Other parameters to consider
Length of proceedings and costs are not the only relevant parameters when choosing a dispute resolution mechanism. There are other characteristics to consider.
SCC arbitration rules are regularly updated to reflect developments in the arbitration industry and in the users’ needs. Therefore, they incorporate useful procedural mechanisms, which might not be available to parties in ad hoc arbitration. Examples of such mechanisms include emergency arbitration, summary procedure, joinder of parties, consolidation of parallel arbitrations, and multi-contract arbitrations.

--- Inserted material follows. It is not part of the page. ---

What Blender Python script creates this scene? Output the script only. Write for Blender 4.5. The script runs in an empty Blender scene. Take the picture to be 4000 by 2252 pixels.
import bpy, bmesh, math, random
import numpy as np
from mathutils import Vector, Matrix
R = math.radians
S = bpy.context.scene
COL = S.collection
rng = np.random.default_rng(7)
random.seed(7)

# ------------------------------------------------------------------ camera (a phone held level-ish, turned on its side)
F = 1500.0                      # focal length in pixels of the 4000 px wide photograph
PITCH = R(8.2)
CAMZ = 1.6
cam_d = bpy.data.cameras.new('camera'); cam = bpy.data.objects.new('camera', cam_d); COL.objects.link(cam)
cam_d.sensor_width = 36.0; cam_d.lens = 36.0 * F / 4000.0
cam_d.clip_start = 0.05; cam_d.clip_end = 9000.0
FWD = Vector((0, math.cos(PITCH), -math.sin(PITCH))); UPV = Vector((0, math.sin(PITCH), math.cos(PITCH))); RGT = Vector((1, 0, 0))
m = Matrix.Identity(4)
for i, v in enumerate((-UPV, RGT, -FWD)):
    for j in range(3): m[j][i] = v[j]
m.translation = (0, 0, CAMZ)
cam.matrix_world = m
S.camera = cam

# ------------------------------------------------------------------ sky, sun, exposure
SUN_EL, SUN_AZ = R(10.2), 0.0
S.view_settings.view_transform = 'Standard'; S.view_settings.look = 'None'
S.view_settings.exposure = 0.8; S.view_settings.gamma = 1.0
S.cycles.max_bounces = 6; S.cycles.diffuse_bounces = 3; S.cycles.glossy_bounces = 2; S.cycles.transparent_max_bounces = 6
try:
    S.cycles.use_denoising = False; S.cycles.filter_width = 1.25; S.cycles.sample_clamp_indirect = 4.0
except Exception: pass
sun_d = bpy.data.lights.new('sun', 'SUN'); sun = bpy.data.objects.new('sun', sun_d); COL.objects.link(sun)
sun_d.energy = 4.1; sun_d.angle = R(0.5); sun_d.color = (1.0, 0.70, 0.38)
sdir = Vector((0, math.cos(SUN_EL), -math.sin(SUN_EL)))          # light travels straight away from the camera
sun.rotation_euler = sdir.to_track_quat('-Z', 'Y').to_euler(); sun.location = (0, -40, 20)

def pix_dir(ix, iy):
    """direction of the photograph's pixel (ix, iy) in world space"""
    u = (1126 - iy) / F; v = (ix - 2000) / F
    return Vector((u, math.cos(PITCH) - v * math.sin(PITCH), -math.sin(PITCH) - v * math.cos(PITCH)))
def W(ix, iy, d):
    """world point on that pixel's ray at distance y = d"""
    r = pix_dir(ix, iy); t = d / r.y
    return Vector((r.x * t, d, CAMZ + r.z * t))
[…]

Institutional arbitration’s key advantage, however, lies in its system of checks and balances which safeguards the proceedings’ legitimacy and ethical standards. Such a system is implemented through appointment policies, impartiality/independence screening upon appointment, reasoned decisions on challenges, clear rules on fees and compensation for costs, the power to dismiss an arbitrator who does not perform his/her functions, clear procedural deadlines and many other mechanisms to ensure that the tribunal does its job well and the parties have recourse, if any concerns arise.
In short, institutional arbitration rules make it possible to uphold and enforce ethical values, such as expedition, transparency, and diversity.


Conclusions
The above analysis shows that settling construction disputes by ad hoc arbitration in Sweden is more expensive and takes longer than if administered by the SCC. Despite higher costs, ad hoc arbitration offers less procedural efficiency and predictably, and entails a higher risk of procedural complications. It is therefore questionable, from an arbitration user’s perspective, whether ad hoc arbitration is the most suitable dispute resolution mechanism for construction disputes.
The SCC acknowledges that other parameters, such as arbitrators’ expectations for remuneration, have to be considered. Nevertheless, the study provides concrete figures for measuring efficiency – a key factor in evaluating ad hoc arbitration’s suitability in resolving construction disputes.